Korean households held 82.01 percent of overall investments - or 1,995.3 trillion won ($1.85 trillion) - in traditional safe havens such as bank accounts, insurance policies, pensions and bonds in the third quarter.

The remaining 17.99 percent, or 437.6 trillion won, was put in riskier investments, including equities and derivative financial products, over the same period.

The ratio of safe investments to local households’ combined assets still stayed around the 80 percent mark, which it has done now for five straight quarters.

Market observers said the Q3 figure resembles the Q4 data from the 2008 financial crisis, when the ratio of households’ safe assets rose to 83.63 percent.

Market observers said growing uncertainty over the global economic outlook and falling real estate prices coupled with sluggish domestic demand in Korea have forced investors to make a beeline for safe havens again.

“Falling real estate prices usually lead investors to be more risk adverse, and the economic slowdown has further dampened investor sentiment,” said Choi Un-seon, an analyst at LIG Securities.

Experts said Korean households sticking with low-risk investments is far different from the trend witnessed in global financial markets, where some low-risk assets are gradually moving to risk-weighted assets with the expansion of global liquidity.

When local households’ holdings of equities decreased to 437.6 trillion won in Q3, down from 439.2 trillion won tallied in Q1, their holdings of bond assets reached 226.2 trillion won in Q3, up from 210.6 trillion won in Q1.

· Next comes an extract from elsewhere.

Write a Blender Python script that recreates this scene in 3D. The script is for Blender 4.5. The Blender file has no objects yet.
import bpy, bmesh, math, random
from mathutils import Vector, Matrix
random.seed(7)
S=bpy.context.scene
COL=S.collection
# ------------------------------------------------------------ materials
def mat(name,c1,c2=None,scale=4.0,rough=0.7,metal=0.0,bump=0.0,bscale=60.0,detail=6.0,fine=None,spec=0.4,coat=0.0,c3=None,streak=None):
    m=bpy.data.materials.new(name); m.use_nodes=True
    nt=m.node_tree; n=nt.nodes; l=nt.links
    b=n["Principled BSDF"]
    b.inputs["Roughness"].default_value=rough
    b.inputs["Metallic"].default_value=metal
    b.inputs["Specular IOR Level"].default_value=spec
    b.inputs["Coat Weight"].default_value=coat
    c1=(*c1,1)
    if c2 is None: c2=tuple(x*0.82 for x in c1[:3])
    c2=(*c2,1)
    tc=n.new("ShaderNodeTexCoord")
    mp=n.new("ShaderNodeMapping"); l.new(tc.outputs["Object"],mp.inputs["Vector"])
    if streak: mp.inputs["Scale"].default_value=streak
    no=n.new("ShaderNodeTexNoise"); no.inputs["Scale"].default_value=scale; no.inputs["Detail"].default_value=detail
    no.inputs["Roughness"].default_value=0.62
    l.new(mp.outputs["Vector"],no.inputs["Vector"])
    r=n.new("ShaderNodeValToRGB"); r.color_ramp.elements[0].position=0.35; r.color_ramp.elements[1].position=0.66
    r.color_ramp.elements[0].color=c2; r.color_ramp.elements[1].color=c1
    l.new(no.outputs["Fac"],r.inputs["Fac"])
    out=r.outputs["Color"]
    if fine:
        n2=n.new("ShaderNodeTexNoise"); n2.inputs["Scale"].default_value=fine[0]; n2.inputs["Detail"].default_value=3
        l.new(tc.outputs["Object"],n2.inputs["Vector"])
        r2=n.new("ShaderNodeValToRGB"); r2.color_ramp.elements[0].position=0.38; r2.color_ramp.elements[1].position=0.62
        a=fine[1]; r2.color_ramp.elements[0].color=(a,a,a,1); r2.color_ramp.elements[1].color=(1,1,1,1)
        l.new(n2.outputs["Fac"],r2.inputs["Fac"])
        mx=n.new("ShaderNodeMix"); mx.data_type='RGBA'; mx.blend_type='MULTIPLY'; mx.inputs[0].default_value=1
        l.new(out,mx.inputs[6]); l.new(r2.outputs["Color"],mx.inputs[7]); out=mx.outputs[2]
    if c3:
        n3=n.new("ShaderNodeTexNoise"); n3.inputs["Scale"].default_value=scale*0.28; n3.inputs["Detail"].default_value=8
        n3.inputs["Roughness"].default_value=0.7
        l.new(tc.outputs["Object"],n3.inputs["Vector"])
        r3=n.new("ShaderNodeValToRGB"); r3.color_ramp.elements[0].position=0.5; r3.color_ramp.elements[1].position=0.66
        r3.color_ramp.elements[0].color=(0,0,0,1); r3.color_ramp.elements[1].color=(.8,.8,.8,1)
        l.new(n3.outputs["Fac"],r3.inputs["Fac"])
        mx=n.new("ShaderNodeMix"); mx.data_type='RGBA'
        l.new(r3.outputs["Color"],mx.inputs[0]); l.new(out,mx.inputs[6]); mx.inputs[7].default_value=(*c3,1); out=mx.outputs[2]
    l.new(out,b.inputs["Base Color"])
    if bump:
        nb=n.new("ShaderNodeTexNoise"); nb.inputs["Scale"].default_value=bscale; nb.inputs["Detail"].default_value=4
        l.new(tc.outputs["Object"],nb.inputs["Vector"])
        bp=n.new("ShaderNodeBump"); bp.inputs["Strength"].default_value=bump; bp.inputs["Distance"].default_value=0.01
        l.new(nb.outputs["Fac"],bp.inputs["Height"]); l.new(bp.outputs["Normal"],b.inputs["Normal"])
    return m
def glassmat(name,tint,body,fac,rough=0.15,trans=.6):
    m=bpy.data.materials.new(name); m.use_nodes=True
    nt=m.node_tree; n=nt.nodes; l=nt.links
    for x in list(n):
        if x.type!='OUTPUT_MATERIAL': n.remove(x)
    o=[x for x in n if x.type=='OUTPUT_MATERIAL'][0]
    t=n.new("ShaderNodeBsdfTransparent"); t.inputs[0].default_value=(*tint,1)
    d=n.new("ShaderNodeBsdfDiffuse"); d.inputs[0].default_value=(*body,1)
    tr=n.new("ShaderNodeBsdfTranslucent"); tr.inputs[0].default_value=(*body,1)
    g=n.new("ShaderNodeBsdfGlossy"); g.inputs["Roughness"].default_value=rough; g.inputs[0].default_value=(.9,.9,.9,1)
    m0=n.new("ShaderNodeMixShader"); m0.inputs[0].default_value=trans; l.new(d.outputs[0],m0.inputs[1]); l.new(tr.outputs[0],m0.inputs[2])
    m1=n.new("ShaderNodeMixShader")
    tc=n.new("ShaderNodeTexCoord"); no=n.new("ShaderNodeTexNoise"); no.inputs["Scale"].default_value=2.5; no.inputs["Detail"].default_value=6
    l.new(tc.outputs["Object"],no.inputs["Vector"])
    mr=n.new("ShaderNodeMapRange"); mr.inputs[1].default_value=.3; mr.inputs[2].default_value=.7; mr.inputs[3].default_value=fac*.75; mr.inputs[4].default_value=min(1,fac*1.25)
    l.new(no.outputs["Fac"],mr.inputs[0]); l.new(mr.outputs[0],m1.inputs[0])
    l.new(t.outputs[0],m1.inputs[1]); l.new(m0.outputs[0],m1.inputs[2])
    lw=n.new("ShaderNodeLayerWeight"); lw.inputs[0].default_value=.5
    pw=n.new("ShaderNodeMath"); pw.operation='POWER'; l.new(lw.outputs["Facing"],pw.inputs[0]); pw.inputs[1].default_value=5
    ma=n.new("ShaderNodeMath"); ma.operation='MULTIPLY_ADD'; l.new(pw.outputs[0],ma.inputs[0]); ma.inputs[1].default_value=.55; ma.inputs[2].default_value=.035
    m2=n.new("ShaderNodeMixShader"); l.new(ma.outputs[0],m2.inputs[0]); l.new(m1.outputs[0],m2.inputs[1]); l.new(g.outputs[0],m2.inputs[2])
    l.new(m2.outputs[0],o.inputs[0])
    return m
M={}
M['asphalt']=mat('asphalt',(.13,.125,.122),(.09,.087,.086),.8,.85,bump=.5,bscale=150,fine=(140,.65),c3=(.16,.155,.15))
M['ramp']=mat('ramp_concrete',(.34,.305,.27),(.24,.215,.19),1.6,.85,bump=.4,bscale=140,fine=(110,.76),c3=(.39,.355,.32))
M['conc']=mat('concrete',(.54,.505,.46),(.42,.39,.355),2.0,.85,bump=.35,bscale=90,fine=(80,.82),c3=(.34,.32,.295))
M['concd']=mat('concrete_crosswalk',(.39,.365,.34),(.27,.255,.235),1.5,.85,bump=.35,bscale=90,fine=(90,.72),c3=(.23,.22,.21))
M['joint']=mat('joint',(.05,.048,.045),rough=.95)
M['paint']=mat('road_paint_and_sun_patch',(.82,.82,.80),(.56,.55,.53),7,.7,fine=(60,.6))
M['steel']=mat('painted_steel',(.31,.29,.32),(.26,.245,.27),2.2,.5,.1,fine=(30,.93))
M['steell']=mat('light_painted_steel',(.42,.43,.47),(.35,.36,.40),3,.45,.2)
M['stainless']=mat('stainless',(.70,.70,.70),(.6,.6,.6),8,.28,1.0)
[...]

While market observers anticipated a recovery in investor sentiment in the local financial market given that the Kospi broke the 2,000 mark for the first time in three months last Thursday despite North Korea’s surprise rocket launch on Wednesday, they said it will take some time for Korean households to switch to risk-prone assets. It will take a while for the expansion on liquidity to flow into households.